I did the pre-midlife crisis thing and bought the red sports car early- nothing wrong with an early-life crisis, if it means you have a fun car to go along with it
It might be worthwhile negotiating this type of insurance with your employer as part of your package. It would be more worthwhile in the long run that having those other things like car lease etc (not good value, in my opinion). We get IPI as a condition of employment. I’d rather it than life insurance (although we get that too in our super). Being dead is not gonna help sustain my lifestyle, but income protection is. Having said that, one can probably only get about 70% of former wages anyway on IPI (can anyone confirm what you actually get and for how long?) so I think the aim would be to get another job pretty much straight away anyway.
watchful, good question. You’ve asked if prices will be driven up “artificially”. I think if there has been demand, then there is no such thing as artificiality. Demand is a real concept.
However, it will be interesting to see how the prices of CF+ hosing stock goes now that the market has changed somewhat. The RB has officially declared the “bubble” over, and vendors are being urged by RE’s to ask for more “realistic” prices for their properties. If middle-range properties (say 250k) fall back to 200k, I wonder what will happen to 50k properties. The simple answer is “well, if the 250k property might have a 20% fall, then so will the 50k property, so it might now market for 40k. Well, that’s one perspective, and has its own validity. Anyone got any ideas about what might happen to cheaper properties in a less active market?
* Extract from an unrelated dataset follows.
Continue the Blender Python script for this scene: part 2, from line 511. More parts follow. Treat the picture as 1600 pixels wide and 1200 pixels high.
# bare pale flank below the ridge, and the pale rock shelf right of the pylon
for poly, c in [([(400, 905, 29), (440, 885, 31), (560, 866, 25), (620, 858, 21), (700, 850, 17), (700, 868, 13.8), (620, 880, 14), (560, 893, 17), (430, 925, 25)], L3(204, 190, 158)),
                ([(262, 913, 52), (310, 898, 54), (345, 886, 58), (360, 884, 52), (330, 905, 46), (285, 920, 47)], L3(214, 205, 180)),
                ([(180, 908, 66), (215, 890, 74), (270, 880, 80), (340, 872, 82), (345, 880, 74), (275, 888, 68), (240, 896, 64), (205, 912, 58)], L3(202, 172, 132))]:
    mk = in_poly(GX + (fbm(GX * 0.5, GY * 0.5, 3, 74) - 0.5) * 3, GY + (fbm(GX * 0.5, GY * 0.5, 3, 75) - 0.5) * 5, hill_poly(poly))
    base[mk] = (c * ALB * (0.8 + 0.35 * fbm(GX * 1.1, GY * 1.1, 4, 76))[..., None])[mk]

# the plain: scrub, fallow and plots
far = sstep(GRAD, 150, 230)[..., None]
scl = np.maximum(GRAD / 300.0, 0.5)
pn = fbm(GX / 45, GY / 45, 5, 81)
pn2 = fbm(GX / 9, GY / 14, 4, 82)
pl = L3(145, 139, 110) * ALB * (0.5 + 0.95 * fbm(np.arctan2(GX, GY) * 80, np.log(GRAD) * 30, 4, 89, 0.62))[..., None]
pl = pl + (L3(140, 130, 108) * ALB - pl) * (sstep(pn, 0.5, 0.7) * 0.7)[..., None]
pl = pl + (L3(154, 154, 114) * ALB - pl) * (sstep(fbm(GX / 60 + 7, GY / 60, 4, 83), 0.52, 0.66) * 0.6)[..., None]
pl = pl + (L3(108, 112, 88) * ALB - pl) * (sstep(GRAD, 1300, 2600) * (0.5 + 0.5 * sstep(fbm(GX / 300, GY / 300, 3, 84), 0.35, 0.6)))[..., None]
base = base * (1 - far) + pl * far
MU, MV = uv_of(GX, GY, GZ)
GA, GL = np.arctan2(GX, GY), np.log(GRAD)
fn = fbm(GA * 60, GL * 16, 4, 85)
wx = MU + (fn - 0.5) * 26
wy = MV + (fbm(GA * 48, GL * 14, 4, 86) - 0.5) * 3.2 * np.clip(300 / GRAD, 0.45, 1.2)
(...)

Some good news for investors- prediction is, no interest rate rises for a few months (ahhh, but we knew that, dind’t we?) My hit prediction is none for 6 months, but get back to me if I’m wrong (you know you want to) :
“What really causes a crash?
Mainly I’d say people hurting is the main cause.”
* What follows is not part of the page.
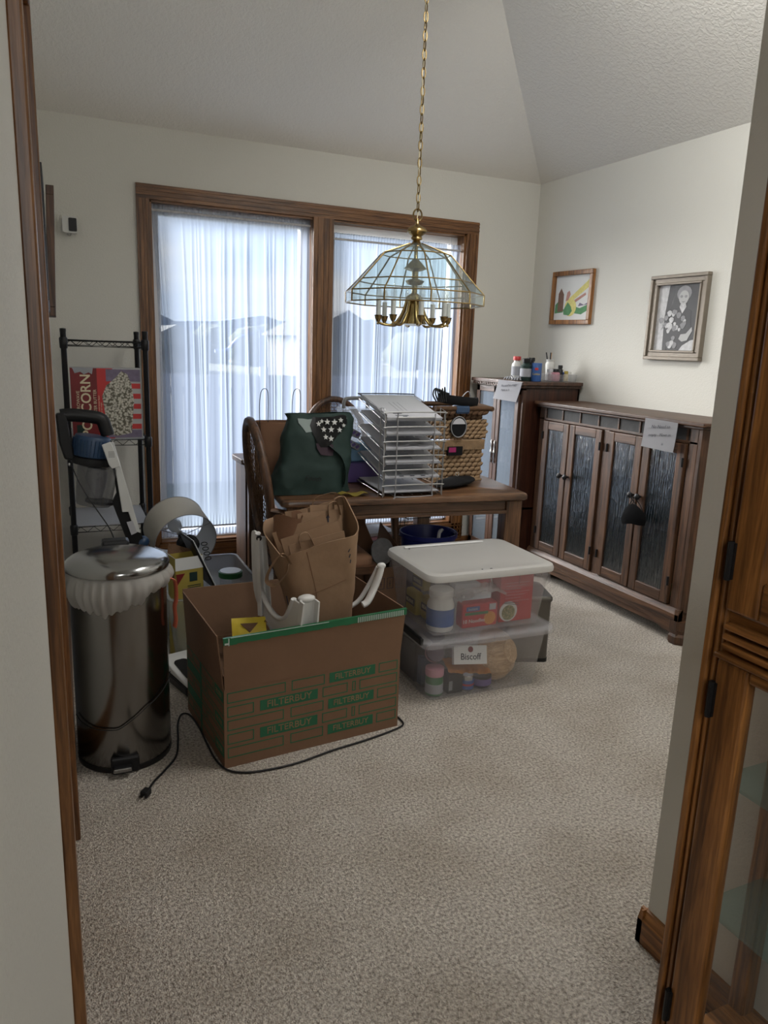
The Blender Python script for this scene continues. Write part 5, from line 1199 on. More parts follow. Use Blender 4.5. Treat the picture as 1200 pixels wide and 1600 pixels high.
n_ = 30
a0, a1 = Vector((-.004, -.0135, FH+.181)), Vector((FW_+.012, -.0115, FH+.183))
for k in range(n_):
    p, q = a0.lerp(a1, k/n_), a0.lerp(a1, (k+1)/n_); h0 = .022+.004*noise.noise(Vector((k*.6, 0, 0)))
    hexa(bm, [FM @ (v+Vector(o_)) for v, o_ in ((p, (0, -.0012, -h0)), (q, (0, -.0012, -h0)), (q, (0, .0075, -.006)), (p, (0, .0075, -.006)), (p, (0, -.0012, .0015)), (q, (0, -.0012, .0015)), (q, (0, .0075, .0015)), (p, (0, .0075, .0015)))])
tp = part(fl1, 'tape', bm, 'green_tape')
bm = B()
for k in range(26): x = .47+.0072*k; box(bm, x, x+.003, -.0150, -.0144, FH+.162, FH+.181, 0, FM)
box(bm, 0.0, .013, -.0150, -.0144, FH+.160, FH+.166, 0, FM); box(bm, 0.012, .015, -.0150, -.0144, FH+.156, FH+.181, 0, FM); box(bm, .02, .36, -.0152, -.0146, FH+.1805, FH+.1825, 0, FM)
part(tp, 'tape_lettering', bm, 'tape_letter')
def ff(x, y, z): return FM @ Vector((x, y, z))
# grey board inside, yellow packet
bm = B(); hexa(bm, [ff(*q) for q in ((.012, .02, .30), (.30, .02, .30), (.30, .36, .31), (.012, .36, .31), (.012, .02, .306), (.30, .02, .306), (.30, .36, .316), (.012, .36, .316))])
for k in range(4): box(bm, .03+.06*k, .05+.06*k, .04, .3, .006, .30, 0, FM)
single('inner_carton', bm, 'rush_brown', 'flat brown cardboard insert lying inside the large printed box', 'cardboard')
t = thing('yellow_packet', 'yellow packet with printed triangle lying in the large printed box', 'packet', ff(.12, .12, .38))
PM = FM @ Matrix.Translation((.135, .14, .400)) @ Matrix.Rotation(-.25, 4, 'Z') @ Matrix.Rotation(math.radians(42), 4, 'X')
bm = B()
def yp(u, v, s): a, b_ = (u-.5)*2, (v-.5)*2; return PM @ Vector((a*.058, b_*.060, s*.014*(1-a*a)*(1-b_*b_)+.003*noise.noise(Vector((u*8, v*8, s)))))
grid(bm, 14, 14, lambda u, v: yp(u, v, 1)); grid(bm, 14, 14, lambda u, v: yp(u, v, -1)); bmesh.ops.remove_doubles(bm, verts=bm.verts, dist=.0008)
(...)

Fern, I agree that is one aspect. The other is, I reckon, fear and panic. The thing about fear and panic is, that it doesn’t necessarily even require hurt, and the same result will occur- decisions made that are not necesarily in the person’s best interests.
I am pretty amazed about how people reacted to the new exit duty in nsw. You could see the whites of people’s eyes, and people freaking out. It’s that kind of response that can harm the market more than any actual policy/legislative change, I reckon. It’s not so much the *event* but the reaction to the event. I don’t quite understand it.
As others have said, it’s probably the more short-term “fashionable” investor (i’ll term it the “market-chaser”) who will do more poorly when conditions change. Longer-term investors (and I don’t mean new investors- I mean those who intend to stay in property) will be fine. Having said that, it’s probably still a good idea for people to check their LVR’s against their serviceability in changing times.
What do people think the definition of a “crash” is? Anyone got any figures they’d like to venture? (ie 40% drop in prices across 40% of the region?) If we could measure a crash like we can measure, for example, a drought, that would be good
fifi- an 8 *bedroom* house????????? Or was that 8 rooms? sheesh, if it’s an 8 bedroom house, that;s some motel you have there!
Ultimately, it’s not up to your PM to be reluctant. He isn’t paid to show reluctance. He is only paid to show us love ) hehe. Seriously, tenants for 5 years with no rental rise- they’re doing fairly well. I lived in the same shared household for 12 years. In that time, we had NO rent rises. Then we got a letter saying the rent was going to rise from $170 to $180 (for a 4 bedroom house), and one of my flatmates screwed her nose up. I said “oh, come ON! We’ve had it so good for all these years. This is nothing!”
I think sometimes it takes people a little while to adjust to these things. I didn’t raise the rent for my tenants on my coastal property either, but they had very part-time/casual work. I don’t think I would feel guilt pangs (former catholic) having working tenants.
And fifi, your rent rise is incremental- it’s not dumping on them in a huge way. It’s also still less than market rental.